Step 1: Setting a Retention Period for Postgres

  1. Connect to a REPL session in one of the frontend pods by running the following commands:

    kubectl exec -it <frontend-xxx> -- /bin/bash
    

    Then, connect to the REPL:

    lein repl :connect 6005
    
  2. Once connected, the current setting can be verified using the following command:

    (circle.http.api.admin-commands/get-setting :wfc-workflow-deletion-retention-period)
    
  3. The retention period can be set as needed (the example below sets it to 90 days):

    (circle.http.api.admin-commands/set-setting :wfc-workflow-deletion-retention-period 90)
    
  4. The deletion interval can be verified by running:

    (circle.http.api.admin-commands/get-setting :wfc-workflow-deletion-interval)
    

    By default, the interval is set to 0. This value must be updated to a number greater than 0 for WFC deletion to run every n seconds. For example, the following command sets it to 1000 seconds:

    (circle.http.api.admin-commands/set-setting :wfc-workflow-deletion-interval 1000)
    
  5. In instances with significant data volumes, additional workflows_conductor_event_consumer replicas may be required to ensure deletion progresses smoothly until it aligns with the configured retention period.

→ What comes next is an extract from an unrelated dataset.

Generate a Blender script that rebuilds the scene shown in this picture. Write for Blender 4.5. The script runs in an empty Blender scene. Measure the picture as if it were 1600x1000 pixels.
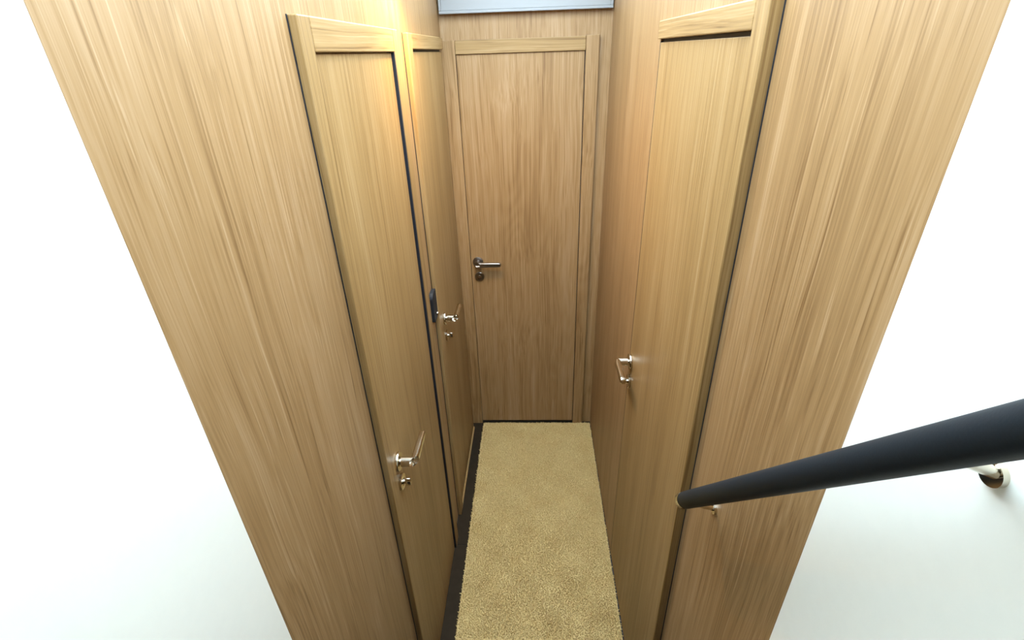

  6. The WFC event consumer pod logs can be checked to verify that deletion is progressing without errors.

  7. The oldest created_at date for a job can be verified to ensure alignment with the retention period using the following command:

    kubectl exec postgresql-0 -- sh -c 'PGPASSWORD=$POSTGRES_PASSWORD psql -U "postgres" -d "conductor_production" -c "SELECT * FROM public.jobs ORDER BY created_at ASC LIMIT 2;"'
    

Step 2: Setting a Retention Period for MongoDB (Action Logs)

Retention limits for action logs can be configured in the same REPL session using the following commands:

(circle.http.api.admin-commands/set-setting :delete-old-builds.retention-limit-days 180)
(circle.http.api.admin-commands/set-setting :delete-old-action-logs.enabled true)

Step 3: Set Up Lifecycle Policies for the S3 Bucket

After configuring retention limits for your MongoDB and PostgresDB objects, you can also apply object expiry policies to your S3 or GCS buckets. These policies typically expire objects at n+1 days, where n is the retention period set for your databases.

Object Storage Paths
If a retention policy of n days is configured for both MongoDB and Postgres data, you can set n+1 for all objects in your S3/GCS buckets to expire at n+1 days. This ensures alignment between database retention and object storage retention.
Audit Logs
Be sure to configure exceptions for critical paths, such as audit-logs/*, in accordance with your organization’s compliance or audit requirements. Objects under these paths should not be expired by default.
Risk of Irreversible Data Loss
Incorrect lifecycle settings may result in data being removed earlier than expected and without recovery options. CircleCI bears no responsibility or liability for any data loss resulting from lifecycle configurations applied to your object storage buckets.